EXERCISE INSTRUCTIONS = The entries below contain a line with "mr.inputs[1].default_value = .15;" and a line with "mx.inputs[7].default_value = (*c2, 1)". Quote exactly those two lines and all lines between them.

Begin

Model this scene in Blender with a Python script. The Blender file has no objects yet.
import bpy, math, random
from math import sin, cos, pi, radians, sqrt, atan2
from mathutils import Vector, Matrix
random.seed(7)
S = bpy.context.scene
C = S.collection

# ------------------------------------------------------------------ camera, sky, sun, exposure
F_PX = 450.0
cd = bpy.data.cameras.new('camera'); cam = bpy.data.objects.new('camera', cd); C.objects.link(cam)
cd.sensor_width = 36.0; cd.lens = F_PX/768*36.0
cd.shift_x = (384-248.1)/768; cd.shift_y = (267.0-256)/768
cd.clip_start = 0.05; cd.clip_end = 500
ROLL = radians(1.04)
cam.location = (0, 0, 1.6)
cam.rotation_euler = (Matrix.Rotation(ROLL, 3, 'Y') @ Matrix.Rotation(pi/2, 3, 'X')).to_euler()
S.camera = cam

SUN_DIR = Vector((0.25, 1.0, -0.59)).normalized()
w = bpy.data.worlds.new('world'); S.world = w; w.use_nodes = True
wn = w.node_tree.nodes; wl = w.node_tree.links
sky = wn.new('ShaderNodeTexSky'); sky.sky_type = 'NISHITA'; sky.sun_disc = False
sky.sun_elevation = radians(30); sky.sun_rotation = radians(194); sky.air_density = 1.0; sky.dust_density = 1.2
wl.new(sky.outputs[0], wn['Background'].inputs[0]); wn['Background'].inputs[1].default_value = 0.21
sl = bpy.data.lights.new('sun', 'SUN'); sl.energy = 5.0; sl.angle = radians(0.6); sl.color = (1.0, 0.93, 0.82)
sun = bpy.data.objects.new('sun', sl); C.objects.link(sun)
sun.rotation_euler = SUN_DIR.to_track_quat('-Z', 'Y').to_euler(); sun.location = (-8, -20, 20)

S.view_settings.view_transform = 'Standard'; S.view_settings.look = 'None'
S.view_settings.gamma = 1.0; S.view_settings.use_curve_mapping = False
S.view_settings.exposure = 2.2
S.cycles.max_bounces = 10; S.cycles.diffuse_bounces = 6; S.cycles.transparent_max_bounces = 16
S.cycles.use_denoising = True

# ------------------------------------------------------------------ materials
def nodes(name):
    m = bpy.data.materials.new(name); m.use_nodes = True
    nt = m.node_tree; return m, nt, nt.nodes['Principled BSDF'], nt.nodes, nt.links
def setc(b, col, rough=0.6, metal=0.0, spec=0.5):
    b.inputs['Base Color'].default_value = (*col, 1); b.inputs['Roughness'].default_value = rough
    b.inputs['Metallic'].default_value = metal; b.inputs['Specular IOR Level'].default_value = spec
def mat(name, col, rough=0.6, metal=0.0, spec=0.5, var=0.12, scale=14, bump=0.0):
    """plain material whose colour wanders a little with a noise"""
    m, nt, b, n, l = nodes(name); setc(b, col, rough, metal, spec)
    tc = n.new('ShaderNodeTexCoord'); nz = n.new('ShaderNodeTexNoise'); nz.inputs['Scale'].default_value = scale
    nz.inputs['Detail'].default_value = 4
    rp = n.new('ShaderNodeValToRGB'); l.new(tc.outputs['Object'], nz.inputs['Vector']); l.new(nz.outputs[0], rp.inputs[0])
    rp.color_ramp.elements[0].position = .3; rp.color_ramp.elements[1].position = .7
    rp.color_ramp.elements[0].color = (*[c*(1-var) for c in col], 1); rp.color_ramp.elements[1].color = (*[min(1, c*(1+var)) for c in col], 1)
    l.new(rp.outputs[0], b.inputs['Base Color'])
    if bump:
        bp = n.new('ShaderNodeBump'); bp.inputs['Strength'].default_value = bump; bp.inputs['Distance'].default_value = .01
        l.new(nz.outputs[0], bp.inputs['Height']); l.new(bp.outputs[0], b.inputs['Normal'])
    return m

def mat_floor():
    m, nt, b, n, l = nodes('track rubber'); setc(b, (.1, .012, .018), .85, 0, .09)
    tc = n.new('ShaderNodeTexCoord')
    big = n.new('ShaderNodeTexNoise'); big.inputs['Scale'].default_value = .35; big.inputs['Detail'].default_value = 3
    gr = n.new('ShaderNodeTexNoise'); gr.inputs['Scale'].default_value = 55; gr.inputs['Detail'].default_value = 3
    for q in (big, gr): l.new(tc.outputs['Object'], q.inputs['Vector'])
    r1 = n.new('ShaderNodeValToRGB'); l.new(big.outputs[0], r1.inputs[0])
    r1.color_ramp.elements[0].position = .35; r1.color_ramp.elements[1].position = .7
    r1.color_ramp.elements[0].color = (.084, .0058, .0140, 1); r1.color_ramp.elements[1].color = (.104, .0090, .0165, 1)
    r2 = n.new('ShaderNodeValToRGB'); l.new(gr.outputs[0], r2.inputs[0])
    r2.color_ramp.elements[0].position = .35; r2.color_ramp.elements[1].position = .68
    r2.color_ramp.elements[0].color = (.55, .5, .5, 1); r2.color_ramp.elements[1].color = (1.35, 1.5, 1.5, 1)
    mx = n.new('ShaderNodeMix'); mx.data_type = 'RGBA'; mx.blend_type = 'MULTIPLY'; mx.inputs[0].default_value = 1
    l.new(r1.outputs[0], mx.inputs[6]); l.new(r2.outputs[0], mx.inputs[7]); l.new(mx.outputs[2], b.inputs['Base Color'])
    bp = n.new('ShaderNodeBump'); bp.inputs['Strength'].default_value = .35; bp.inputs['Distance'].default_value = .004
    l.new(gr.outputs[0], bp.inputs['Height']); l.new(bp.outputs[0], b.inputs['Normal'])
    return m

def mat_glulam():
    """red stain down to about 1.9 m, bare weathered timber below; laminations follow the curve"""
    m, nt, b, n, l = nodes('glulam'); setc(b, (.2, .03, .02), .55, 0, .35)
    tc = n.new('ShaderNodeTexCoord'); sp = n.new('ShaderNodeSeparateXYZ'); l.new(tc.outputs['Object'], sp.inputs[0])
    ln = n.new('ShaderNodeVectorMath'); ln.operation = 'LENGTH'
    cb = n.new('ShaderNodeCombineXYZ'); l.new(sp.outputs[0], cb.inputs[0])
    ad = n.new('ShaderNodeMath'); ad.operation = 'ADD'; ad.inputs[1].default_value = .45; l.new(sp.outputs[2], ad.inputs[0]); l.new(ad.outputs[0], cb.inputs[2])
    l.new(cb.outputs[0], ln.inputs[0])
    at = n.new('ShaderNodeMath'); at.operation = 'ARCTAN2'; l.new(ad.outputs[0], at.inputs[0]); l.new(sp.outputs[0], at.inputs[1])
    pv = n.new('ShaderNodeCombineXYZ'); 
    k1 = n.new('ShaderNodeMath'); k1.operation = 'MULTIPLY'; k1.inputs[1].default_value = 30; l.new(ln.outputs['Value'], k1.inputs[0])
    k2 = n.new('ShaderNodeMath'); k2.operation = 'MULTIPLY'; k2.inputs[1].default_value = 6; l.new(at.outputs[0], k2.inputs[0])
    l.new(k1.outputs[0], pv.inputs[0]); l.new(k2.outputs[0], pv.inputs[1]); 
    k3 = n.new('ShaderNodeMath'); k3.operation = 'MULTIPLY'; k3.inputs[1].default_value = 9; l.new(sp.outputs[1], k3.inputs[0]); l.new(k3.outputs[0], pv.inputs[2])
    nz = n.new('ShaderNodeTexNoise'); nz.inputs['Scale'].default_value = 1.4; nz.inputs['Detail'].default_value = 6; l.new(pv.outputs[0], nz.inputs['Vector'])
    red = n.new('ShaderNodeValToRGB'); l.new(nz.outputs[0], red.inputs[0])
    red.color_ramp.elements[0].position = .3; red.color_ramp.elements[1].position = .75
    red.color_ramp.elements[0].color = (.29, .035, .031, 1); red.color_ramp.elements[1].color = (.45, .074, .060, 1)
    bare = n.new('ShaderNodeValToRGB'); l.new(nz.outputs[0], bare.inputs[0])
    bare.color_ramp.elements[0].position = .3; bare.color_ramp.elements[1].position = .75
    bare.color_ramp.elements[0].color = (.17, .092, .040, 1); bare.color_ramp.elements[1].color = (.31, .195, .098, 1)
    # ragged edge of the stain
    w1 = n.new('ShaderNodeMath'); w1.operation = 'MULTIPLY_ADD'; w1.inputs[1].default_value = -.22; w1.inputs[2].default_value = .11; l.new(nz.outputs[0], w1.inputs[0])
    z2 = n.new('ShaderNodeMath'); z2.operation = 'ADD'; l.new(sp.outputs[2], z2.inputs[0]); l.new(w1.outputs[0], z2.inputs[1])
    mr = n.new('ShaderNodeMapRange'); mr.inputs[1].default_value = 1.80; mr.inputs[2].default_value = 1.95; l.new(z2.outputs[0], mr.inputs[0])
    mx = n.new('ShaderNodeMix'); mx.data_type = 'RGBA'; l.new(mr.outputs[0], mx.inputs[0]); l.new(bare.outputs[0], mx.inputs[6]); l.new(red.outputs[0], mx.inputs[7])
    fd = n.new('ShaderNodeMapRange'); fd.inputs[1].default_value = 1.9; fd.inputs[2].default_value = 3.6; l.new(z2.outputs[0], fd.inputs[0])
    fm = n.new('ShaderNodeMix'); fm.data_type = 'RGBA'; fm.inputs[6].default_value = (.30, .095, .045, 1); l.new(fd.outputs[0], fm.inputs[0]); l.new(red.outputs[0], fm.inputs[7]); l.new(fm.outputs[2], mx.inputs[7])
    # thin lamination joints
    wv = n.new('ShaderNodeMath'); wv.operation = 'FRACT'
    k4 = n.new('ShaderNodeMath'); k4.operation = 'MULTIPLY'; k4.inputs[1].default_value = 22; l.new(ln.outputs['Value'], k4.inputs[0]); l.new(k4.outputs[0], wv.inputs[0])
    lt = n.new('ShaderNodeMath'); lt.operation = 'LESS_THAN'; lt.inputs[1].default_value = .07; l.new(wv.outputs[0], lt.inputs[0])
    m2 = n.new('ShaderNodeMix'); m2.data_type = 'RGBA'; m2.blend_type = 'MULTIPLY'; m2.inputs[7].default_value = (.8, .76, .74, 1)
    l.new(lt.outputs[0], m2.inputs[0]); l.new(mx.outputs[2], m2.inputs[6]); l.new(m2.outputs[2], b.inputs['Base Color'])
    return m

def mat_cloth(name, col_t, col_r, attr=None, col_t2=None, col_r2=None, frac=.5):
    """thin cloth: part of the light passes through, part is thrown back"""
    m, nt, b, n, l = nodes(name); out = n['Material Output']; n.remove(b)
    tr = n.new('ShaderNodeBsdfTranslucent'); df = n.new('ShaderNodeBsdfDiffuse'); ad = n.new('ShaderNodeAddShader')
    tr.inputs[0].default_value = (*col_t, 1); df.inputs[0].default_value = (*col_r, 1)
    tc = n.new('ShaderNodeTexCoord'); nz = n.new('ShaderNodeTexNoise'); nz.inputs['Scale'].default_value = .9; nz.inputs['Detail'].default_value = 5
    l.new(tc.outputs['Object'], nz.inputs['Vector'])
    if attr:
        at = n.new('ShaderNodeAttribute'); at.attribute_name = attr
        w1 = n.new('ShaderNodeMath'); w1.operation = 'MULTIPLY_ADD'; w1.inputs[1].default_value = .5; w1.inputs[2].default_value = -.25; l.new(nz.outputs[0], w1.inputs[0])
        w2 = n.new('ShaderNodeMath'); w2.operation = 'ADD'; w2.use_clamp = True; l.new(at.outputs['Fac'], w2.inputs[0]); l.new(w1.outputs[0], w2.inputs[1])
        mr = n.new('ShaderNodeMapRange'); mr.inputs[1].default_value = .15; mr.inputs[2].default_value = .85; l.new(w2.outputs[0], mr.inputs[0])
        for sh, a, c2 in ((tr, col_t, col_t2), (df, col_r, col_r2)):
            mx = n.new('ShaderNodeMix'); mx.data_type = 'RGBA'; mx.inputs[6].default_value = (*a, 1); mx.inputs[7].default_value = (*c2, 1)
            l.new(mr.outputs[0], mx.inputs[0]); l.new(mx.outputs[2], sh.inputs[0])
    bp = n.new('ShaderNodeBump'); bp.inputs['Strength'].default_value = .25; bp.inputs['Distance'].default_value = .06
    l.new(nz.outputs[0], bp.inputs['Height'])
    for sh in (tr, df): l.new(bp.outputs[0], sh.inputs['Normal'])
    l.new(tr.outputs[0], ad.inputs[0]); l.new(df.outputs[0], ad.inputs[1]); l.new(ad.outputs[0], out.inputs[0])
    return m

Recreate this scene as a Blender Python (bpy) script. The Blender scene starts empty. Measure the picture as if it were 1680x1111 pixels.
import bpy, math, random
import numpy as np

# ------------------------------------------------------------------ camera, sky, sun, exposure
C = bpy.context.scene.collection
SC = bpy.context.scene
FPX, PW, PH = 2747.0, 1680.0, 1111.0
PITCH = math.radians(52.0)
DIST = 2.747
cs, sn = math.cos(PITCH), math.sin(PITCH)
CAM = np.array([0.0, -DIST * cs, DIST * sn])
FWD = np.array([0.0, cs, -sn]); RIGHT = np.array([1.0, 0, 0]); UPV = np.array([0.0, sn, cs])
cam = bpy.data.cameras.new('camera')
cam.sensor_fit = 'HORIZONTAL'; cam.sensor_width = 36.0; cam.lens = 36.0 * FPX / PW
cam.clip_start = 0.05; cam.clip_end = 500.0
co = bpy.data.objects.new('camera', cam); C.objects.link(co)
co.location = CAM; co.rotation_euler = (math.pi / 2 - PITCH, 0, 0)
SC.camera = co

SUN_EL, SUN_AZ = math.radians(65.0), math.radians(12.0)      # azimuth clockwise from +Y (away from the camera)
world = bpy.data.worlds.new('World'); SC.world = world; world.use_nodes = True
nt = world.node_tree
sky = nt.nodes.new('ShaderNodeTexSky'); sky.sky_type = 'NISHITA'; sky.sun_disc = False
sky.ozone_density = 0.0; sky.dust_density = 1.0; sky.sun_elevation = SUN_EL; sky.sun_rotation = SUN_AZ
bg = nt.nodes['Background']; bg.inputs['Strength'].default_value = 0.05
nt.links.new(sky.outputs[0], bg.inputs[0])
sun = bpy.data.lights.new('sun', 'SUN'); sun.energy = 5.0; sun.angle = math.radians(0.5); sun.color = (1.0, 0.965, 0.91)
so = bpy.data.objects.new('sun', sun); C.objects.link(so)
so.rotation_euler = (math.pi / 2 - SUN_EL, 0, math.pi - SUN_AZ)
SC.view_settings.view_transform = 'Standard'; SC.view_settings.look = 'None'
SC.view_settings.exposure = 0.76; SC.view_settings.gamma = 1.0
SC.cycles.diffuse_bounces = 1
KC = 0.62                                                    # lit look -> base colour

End

REPLY =
        mr = n.new('ShaderNodeMapRange'); mr.inputs[1].default_value = .15; mr.inputs[2].default_value = .85; l.new(w2.outputs[0], mr.inputs[0])
        for sh, a, c2 in ((tr, col_t, col_t2), (df, col_r, col_r2)):
            mx = n.new('ShaderNodeMix'); mx.data_type = 'RGBA'; mx.inputs[6].default_value = (*a, 1); mx.inputs[7].default_value = (*c2, 1)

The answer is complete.